"R'zenboom"
Chests --> Wooden shipping crates. Bookcases --> Stacked recycled wood planks/glass sheets and bricks/glass-blocks/tiles Floating Bookshelf or Desk --> snugly fit some wood shelves in-- if, of course, you have it, and solid wall construction-- an alcove between two walls, or even along the entire length of a room's wall, from one wall to the other. Another bookcase/shelving or storage-unit --> Stack (with the open ends facing you) from floor to ceiling along one wall, many many empty plastic milk cartons. Yet another bookcase/shelving or storage-unit --> Stack (with the open ends facing you) many drawers of many thrown out dressers. I once used one tilted upright as a night-table
Effect: The bubble furniture provides a funky, modern and textural counterpoint/compliment to the brick-wood armoire/bookshelf/cabinet/chest and the industrial scaffolding, and the whole thing, along with the right window-treatments, looks decidedly expensive, well-conceived and designer.

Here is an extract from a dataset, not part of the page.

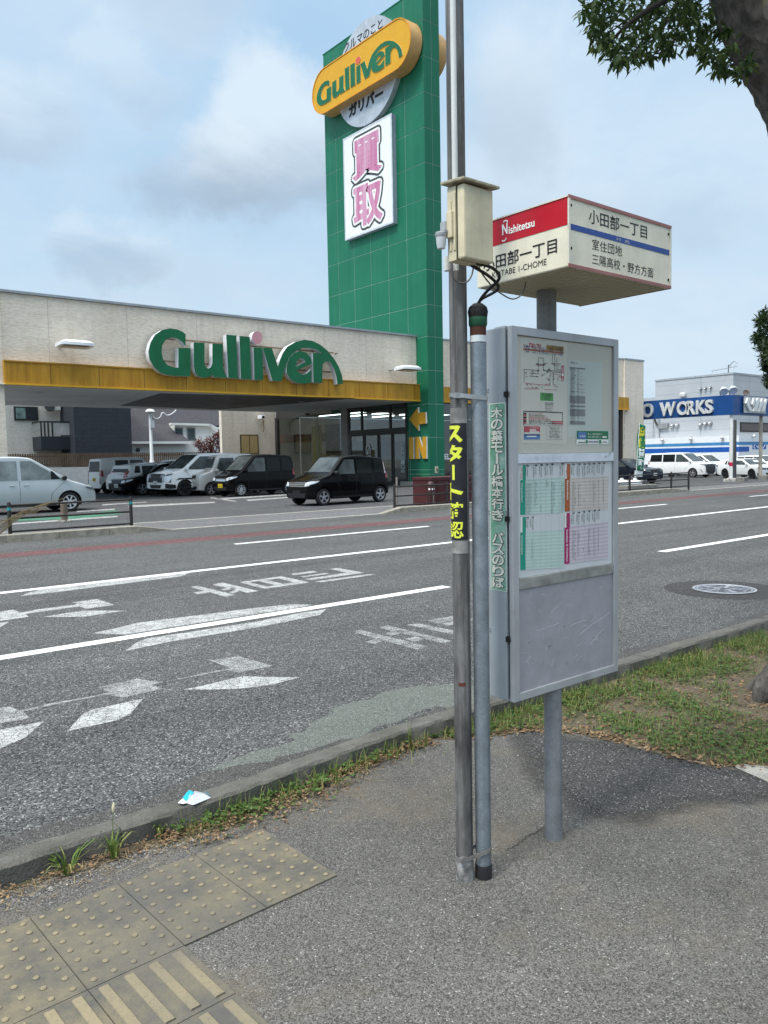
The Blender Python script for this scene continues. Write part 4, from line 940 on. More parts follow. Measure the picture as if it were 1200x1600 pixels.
# ------------------------------------------------------------------ cables
def smooth_path(pts, n=8):
    P_ = [Vector(p) for p in pts]; out = []
    for i in range(len(P_) - 1):
        p0, p1, p2, p3 = P_[max(i - 1, 0)], P_[i], P_[i + 1], P_[min(i + 2, len(P_) - 1)]
        for k in range(n):
            t = k / n; out.append(.5 * ((2 * p1) + (p2 - p0) * t + (2 * p0 - 5 * p1 + 4 * p2 - p3) * t * t + (3 * p1 - p0 - 3 * p2 + p3) * t ** 3))
    out.append(P_[-1]); return out
M_cab = mat('black cable', (.012, .012, .013), .5); M_cabg = mat('grey cable', (.13, .12, .11), .55)
def cable(label, px, ys, r, m, group='cables below the meter box'):
    pts = smooth_path([PY(x, y, yy) for (x, y), yy in zip(px, ys)])
    return tag(MB().tube(pts, r, 10).build('cable', m, smooth=True), label, 'cable', group)
cable('thick black cable looping furthest right from meter box to taped conduit', [(729, 402), (742, 410), (768, 418), (780, 430), (777, 440), (766, 450), (752, 466), (745, 482)], [1.83, 1.80, 1.79, 1.80, 1.82, 1.85, 1.89, CDY], .0052, M_cab)
cable('thick black cable crossing under the first loop into taped conduit', [(725, 402), (736, 414), (762, 430), (776, 443), (778, 452), (768, 459), (752, 468), (742, 482)], [1.84, 1.82, 1.82, 1.84, 1.86, 1.88, 1.9, CDY], .0052, M_cab)
cable('thin grey cable sagging around the pole below the meter box', [(703, 420), (708, 434), (718, 442), (730, 440), (737, 430), (740, 415), (742, 400)], [1.90, 1.895, 1.89, 1.89, 1.89, 1.88, 1.85], .0028, M_cabg)
cable('thin brown cable hanging from meter box to underside of header sign', [(744, 402), (752, 425), (768, 446), (785, 460), (800, 467), (812, 463), (820, 450), (821, 436)], [1.84, 1.85, 1.87, 1.9, 1.9, 1.9, 1.9, 1.9], .0026, M_cabg)
sl_ = MB(); pp = PY(703, 410, 1.905); sl_.cyl((pp.x, 1.918, pp.z - .025), (pp.x, 1.918, pp.z + .02), .0115, n=14); tag(sl_.build('cable_sleeve', mat('pale pvc', (.5, .5, .5)), smooth=True), 'short pale plastic sleeve sticking out under the meter box', 'sleeve')
# ------------------------------------------------------------------ car dealer's store
def siding(name, c, cx=.30, cz=.10, bump=.5):
    """cream ceramic siding: rough stone-like relief with thin panel joints"""
    t = NT(name); geo = t.n('ShaderNodeNewGeometry'); v = geo.outputs['Position']
    mp = t.n('ShaderNodeMapping'); t.l(v, mp.inputs[0]); mp.inputs['Scale'].default_value = (2.2, 2.2, 9)
    a = t.noise(2.4, 6, .62, mp.outputs[0], .4); b = t.noise(1.1, 6, .65, v)
    sp = t.n('ShaderNodeSeparateXYZ'); t.l(v, sp.inputs[0])
    jx = t.math('ABSOLUTE', t.math('SUBTRACT', t.math('FRACT', t.math('MULTIPLY', t.math('ADD', sp.outputs[0], sp.outputs[1]), 1 / 3.03)), .5))
    jz = t.math('ABSOLUTE', t.math('SUBTRACT', t.math('FRACT', t.math('MULTIPLY', sp.outputs[2], 1 / .455)), .5))
    j = t.math('MAXIMUM', t.ramp(jx, [(.004, 1.0), (.007, 0.0)]), t.math('MULTIPLY', t.ramp(jz, [(.012, 1.0), (.03, 0.0)]), .35))
    col = t.ramp(a, [(.25, tuple(x * .72 for x in c)), (.5, c), (.75, tuple(min(1, x * 1.18) for x in c))])
    col = t.mix(t.ramp(b, [(.45, 0.0), (.75, .35)]), col, tuple(x * y for x, y in zip(c, (.78, .72, .62))))
    col = t.mix(t.math('MULTIPLY', j, .45), col, tuple(x * .55 for x in c))
    st = t.n('ShaderNodeMapping'); t.l(v, st.inputs[0]); st.inputs['Scale'].default_value = (3, 3, .12)
    col = t.mix(t.ramp(t.noise(1, 5, .65, st.outputs[0]), [(.52, 0.0), (.75, .4)]), col, tuple(x * y for x, y in zip(c, (.6, .54, .44))))
    t.col(col); t.set(Roughness=.85); t.bump(t.math('SUBTRACT', a, t.math('MULTIPLY', j, .5)), bump, .05); return t.m
M_siding = siding('cream siding', (.70, .625, .52), bump=.35)
M_cap = mat('grey roof trim', (.30, .33, .35), .45, .3, var=.15)
def fascia_mat():
    t = NT('amber fascia'); geo = t.n('ShaderNodeNewGeometry'); v = geo.outputs['Position']; sp = t.n('ShaderNodeSeparateXYZ'); t.l(v, sp.inputs[0])
    st = t.n('ShaderNodeMapping'); t.l(v, st.inputs[0]); st.inputs['Scale'].default_value = (2.2, 2.2, .25)
    a = t.noise(1.6, 6, .65, st.outputs[0]); b = t.noise(.6, 3, .5, v)
    c = t.ramp(a, [(.3, (.30, .145, .014)), (.55, (.46, .245, .022)), (.75, (.52, .31, .05))]); c = t.mix(t.ramp(b, [(.45, 0.0), (.7, .35)]), c, (.34, .15, .015))
    t.col(c); t.set(Roughness=.45); t.b.inputs['Specular IOR Level'].default_value = .25; return t.m
M_fasc = fascia_mat(); M_amber = mat('amber trim', (.62, .34, .02), .4, var=.1)
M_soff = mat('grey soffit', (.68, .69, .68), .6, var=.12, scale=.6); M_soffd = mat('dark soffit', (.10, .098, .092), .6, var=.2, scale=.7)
M_frame = mat('bronze window frame', (.05, .048, .045), .45, .3); M_dglass = glass('shop glass', (.60, .66, .65), .10)
XT, YF, YW, ZF0, ZF1, ZR = 28.0, 31.10, 31.40, 4.42, 5.245, 7.75
st = thing('store_building', 'long cream car store with amber fascia band over a wide drive-through canopy', 'store', (18, 31.4, 0))
YB = PX(432, 690, XT).y                       # front of the low rear wall
xl = 7.84
mb = MB(); mb.box((xl, YW, ZF0 + .02), (XT - .003, YW + .35, ZR)); mb.build('wall', M_siding, st)
mb = MB(); mb.box((-14, YW - .06, -.02), (xl, YW + 1.1, ZR + .01)); mb.build('wall', M_siding, st)
mb = MB(); mb.box((-14, YW - .10, ZR + .01), (XT - .003, YW + .42, ZR + .10)); mb.build('roof_trim', M_cap, st)
# fascia with a projecting bottom lip
mb = MB(); mb.box((xl - .02, YF + .06, ZF0 + .06), (XT + .26, YW - .003, ZF1)); f_ = mb.build('fascia', M_fasc, st)
mb = MB(); mb.box((xl - .02, YF, ZF0 - .01), (XT + .30, YW - .003, ZF0 + .058)); mb.build('lip', M_amber, f_)
mb = MB(); mb.box((xl - .02, YF + .02, ZF1), (XT + .30, YW - .003, ZF1 + .05)); mb.build('lip', mat('amber lip', (.40, .21, .02), .5), f_)
mb = MB(); mb.box((XT + .2605, YF + .02, ZF0 + .06), (XT + .30, YW - .003, ZF1)); mb.build('end_cap', M_amber, f_)
# seams on the fascia
x = xl + 1.6
while x < XT: mb = MB(); mb.box((x - .012, YF + .054, ZF0 + .062), (x + .012, YF + .059, ZF1 - .002)); x += 1.82; mb.build('seam', mat('fascia seam', (.17, .085, .012), .6), f_)
ys = G(348, 641, ZF0).y; print('soffit rear', ys, G(6, 632.6, ZF0).y, 'YB', YB, 'nbox', G(201, 771).y); ys = 41.9; xwr = PY(347, 690, YB).x
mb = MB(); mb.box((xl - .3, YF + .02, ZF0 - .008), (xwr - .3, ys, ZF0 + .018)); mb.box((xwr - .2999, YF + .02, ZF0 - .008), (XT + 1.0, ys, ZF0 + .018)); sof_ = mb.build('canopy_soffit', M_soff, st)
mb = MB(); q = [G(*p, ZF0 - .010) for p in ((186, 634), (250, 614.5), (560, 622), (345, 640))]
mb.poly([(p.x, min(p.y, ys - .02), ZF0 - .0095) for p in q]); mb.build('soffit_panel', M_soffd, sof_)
mb = MB(); mb.box((xl, YW + .4, ZF0 + .02), (XT - .01, ys, ZR - .6)); mb.build('roof', M_cap, st)
def downlight(x, y):
    mb = MB(); mb.lathe([(.11, 0), (.13, -.012), (.13, -.018), (.10, -.02), (.09, -.008), (.0, -.006)], (x, y, ZF0 - .008), n=18); mb.build('downlight', mat('white trim', (.6, .6, .58), .4), sof_, smooth=True)
for p in ((62, 613), (212, 617), (470, 627.5), (570, 631), (145, 631)): g = G(*p, ZF0 - .01); downlight(g.x, g.y)
# rear wall with the small window (faces the road)
xw0 = PY(347, 690, YB).x
mb = MB(); mb.box((xw0, YB, -.02), (XT + .0, YB + .3, ZF0 + .9)); mb.build('wall', M_siding, st)
a = PY(375, 679, YB - .02); b = PY(404, 710, YB - .02); w_ = MB(); w_.box((a.x, YB - .05, b.z), (b.x, YB - .002, a.z)); fr_ = w_.build('window', mat('brown sash', (.055, .035, .02), .5), st)
m_ = (a.x + b.x) / 2; w_ = MB(); w_.box((a.x + .07, YB - .056, b.z + .07), (m_ - .03, YB - .0505, a.z - .07)); w_.build('pane', mat('tan blind', (.40, .30, .14), .5), fr_); w_ = MB(); w_.box((m_ + .03, YB - .056, b.z + .07), (b.x - .07, YB - .0505, a.z - .07)); w_.build('pane', mat('tan blind', (.40, .30, .14), .5), fr_)
# rust run under the camera
# glazed side of the showroom (along the drive-through)
def yat(px): return PX(px, 700, XT).y
y_c, y_g0, y_g1, y_d1 = YB, yat(437), yat(534.5), yat(637)
zt_ = ZF0 - .009
w_ = MB()
def mull(y0, y1, z0, z1, t=.08): w_.box((XT - t / 2, y0, z0), (XT + t / 2, y1, z1))
mull(YB - .25, YB - .003, 0, zt_ - .15, .2)
mull(y_g1 - .02, YB - .251, zt_ - .25, zt_ - .15); w_.box((XT + .02, ys + .01, zt_ - .149), (XT + .3, YB - .001, ZF0 + .9)); mull(y_g1 - .02, YB - .251, .0, .12)
mull(y_g1 - .10, y_g1 + .0, .121, zt_ - .251)
w_.build('window_frame', M_frame, st)
w_ = MB(); w_.box((XT - .09, yat(545), 0), (XT + .09, yat(535.5), zt_)); w_.build('column', mat('grey pier', (.30, .29, .27), .6), st)
w_ = MB(); w_.box((XT - .005, y_g1 + .001, .121), (XT + .005, YB - .252, zt_ - .251)); w_.build('show_window', M_dglass, st)
w_ = MB()
for px in (470, 497): y = yat(px); w_.box((XT - .02, y - .02, .122), (XT - .0055, y + .02, zt_ - .252))
w_.build('mullion', mat('mullion', (.28, .29, .28), .4), st)
w_ = MB(); ya, yb = yat(546), yat(637)
zdoor = PX(590, 673, XT).z
for px in (546.5, 566.5, 611, 636): y = yat(px); w_.box((XT - .06, y - .06, zdoor + .1), (XT + .06, y + .06, zt_))
w_.box((XT - .07, yb, zdoor - .12), (XT + .07, ya, zdoor + .099)); w_.box((XT - .06, yb, zt_ - .08), (XT + .06, ya, zt_ - .001))
w_.build('door_frame', M_frame, st)
w_ = MB(); w_.box((XT - .006, yb + .01, zdoor + .1), (XT + .006, ya - .01, zt_ - .081)); w_.build('transom_pane', M_dglass, st)
for i, (p0, p1) in enumerate(((547.5, 569.5), (570, 592), (592.5, 613.5), (614, 636.5))):
    y1, y0 = yat(p0) - .02, yat(p1) + .02; d = MB(); t = .03
    d.box((XT - t, y0, .02), (XT + t, y0 + .09, zdoor - .121)); d.box((XT - t, y1 - .09, .02), (XT + t, y1, zdoor - .121)); d.box((XT - t, y0 + .091, .02), (XT + t, y1 - .091, .22)); d.box((XT - t, y0 + .091, zdoor - .25), (XT + t, y1 - .091, zdoor - .121))
    dd = d.build('glass_door', M_frame, st); d = MB(); d.box((XT - .005, y0 + .091, .221), (XT + .005, y1 - .091, zdoor - .251)); d.build('pane', M_dglass, dd)
DP = Panel((XT - .04, 0, 0), (0, -1, 0), (0, 0, 1), .003)
w_ = MB(); a0, b0 = DP.px(572, 728); a1, b1 = DP.px(579, 693); DP.text(w_, 'GU', min(a0, a1), b0, max(a0, a1), b1, 1, 0, .03, rot=True); w_.build('door_lettering', mat('white vinyl', (.7, .7, .7), .5), st); w_ = MB()
a0, b0 = DP.px(627, 740); a1, b1 = DP.px(632, 690); DP.vtext(w_, '営業時間10時', min(a0, a1), b0, max(a0, a1), b1, 1, 0)
w_.build('door_lettering', [mat('pale vinyl', (.36, .45, .42), .5)], st)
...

For an added touch, find some sort of throwaway chair with a metal or wooden frame to re-cover/upholster. Learn a little knitting to fashion a mesh made with rope or leather strips. Every designer should know how to knit. It should be in their schools' curriculum. It's the perfect craft. Knit a hammock to suspend from some kind of frame or from the ceiling for a kind of hanging chair.

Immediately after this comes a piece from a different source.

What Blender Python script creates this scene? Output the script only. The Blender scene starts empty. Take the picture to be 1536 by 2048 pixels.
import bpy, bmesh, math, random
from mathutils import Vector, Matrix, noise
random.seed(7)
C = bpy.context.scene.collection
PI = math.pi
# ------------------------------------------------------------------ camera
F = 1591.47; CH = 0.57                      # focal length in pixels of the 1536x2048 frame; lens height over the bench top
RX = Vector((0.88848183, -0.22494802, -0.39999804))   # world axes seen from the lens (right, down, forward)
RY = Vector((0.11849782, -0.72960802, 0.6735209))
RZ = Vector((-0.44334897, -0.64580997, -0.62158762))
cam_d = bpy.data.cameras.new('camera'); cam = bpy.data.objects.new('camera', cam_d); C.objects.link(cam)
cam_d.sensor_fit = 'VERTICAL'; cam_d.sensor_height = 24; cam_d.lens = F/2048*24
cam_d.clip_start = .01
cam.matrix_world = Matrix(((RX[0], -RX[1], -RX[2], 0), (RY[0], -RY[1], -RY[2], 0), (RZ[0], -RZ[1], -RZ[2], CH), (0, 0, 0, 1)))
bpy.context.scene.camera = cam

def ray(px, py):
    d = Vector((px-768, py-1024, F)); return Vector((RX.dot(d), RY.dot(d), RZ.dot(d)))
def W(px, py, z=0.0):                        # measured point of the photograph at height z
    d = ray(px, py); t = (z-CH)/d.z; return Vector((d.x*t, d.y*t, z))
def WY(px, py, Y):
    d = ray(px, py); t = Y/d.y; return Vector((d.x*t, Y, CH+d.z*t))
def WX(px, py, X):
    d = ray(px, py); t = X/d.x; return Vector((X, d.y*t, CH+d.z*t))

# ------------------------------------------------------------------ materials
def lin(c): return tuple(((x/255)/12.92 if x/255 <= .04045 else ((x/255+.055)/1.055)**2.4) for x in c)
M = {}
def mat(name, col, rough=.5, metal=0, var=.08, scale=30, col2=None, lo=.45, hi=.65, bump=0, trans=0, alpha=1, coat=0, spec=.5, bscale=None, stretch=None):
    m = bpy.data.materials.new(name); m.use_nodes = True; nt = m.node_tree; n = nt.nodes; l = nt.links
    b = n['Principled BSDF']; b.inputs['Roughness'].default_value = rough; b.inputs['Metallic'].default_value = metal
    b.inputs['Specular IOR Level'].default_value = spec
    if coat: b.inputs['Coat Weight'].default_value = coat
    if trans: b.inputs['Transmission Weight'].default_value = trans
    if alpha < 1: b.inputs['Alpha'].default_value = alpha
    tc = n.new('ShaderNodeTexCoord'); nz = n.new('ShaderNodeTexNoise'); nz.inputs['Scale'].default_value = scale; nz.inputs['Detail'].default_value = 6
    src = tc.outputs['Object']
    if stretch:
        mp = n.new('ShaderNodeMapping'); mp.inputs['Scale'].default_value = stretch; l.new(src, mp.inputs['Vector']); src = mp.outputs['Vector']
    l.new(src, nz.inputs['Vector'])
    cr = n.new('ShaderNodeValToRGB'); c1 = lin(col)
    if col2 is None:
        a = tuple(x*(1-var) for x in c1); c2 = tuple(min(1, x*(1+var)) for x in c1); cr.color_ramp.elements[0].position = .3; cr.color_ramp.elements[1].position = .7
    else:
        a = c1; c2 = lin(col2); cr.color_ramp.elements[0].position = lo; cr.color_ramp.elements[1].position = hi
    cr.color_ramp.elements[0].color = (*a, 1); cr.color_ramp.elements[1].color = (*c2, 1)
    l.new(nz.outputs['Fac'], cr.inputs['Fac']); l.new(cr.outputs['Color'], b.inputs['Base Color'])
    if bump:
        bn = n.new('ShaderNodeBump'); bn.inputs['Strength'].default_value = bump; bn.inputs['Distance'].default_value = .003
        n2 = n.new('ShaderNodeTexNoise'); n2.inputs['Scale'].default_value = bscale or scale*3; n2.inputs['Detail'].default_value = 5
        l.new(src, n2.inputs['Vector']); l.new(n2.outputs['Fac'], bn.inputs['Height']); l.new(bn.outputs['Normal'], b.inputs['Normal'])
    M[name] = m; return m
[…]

Skids: Collect a few skids (or similar throwaway wood) and take apart. Drill
2 holes in each piece of wood, one near each end so that 2 threaded rods can be inserted through and tightened, where all the wood comes together as though they were stacked or sandwiched. (If you've ever noticed loading-truck-station bumpers [that the truck back up into], you may have noticed that they are sometimes made with old recycled cut and sandwiched tires.) You can have four end-pieces cut and rotated to form the legs, or get 4 industrial wheels and add to the sandwiched-skid-wood underside surface for a wheeled coffee-table, or even couch if you add a pillow back-rest and some covered foam pillow seats. You can put a glass-pane over it, too, or plane and sand (and paint/stain etc.) the top surface (and paint the scaffolding, a la Debbie Travis, in an eggshell white, while you're at it) for some "elegance". You can also use a throwaway door or window for a coffee-table... or any flat surface really.Add a one-off cheesy garage sale knicknack to a shelf along with maybe an exotic African piece for 2 eclectic additions.
Cover one wall (perhaps somehow frame it) with a collection of found broken mirrors.
Unsure about this one, but popcorn styrofoam might be good as a stuffer for a "beanbag" kind of seat.
Old metal shopping baskets: Get a welding torch and get to it. Think of ways to turn it into a chair or table.
Department stores all seem to have these floor-to-ceiling poles that seem to stand upright by spring or some kind of internal extension/locking mechanism, and hold an array of displays and shelves. I'd like to have one, say, for the bathroom, and last time I looked, they sold similar online.
Get an old working clock and as big as it can be, and rip out the body, keep the working mechanism, extend the arms as far as they'll go and still work, hang on wall, and paint the time numbers on the wall relative to the arms for a working wall-sized clock.
Sounds cool, although I wonder what a print roll tube looks like exactly.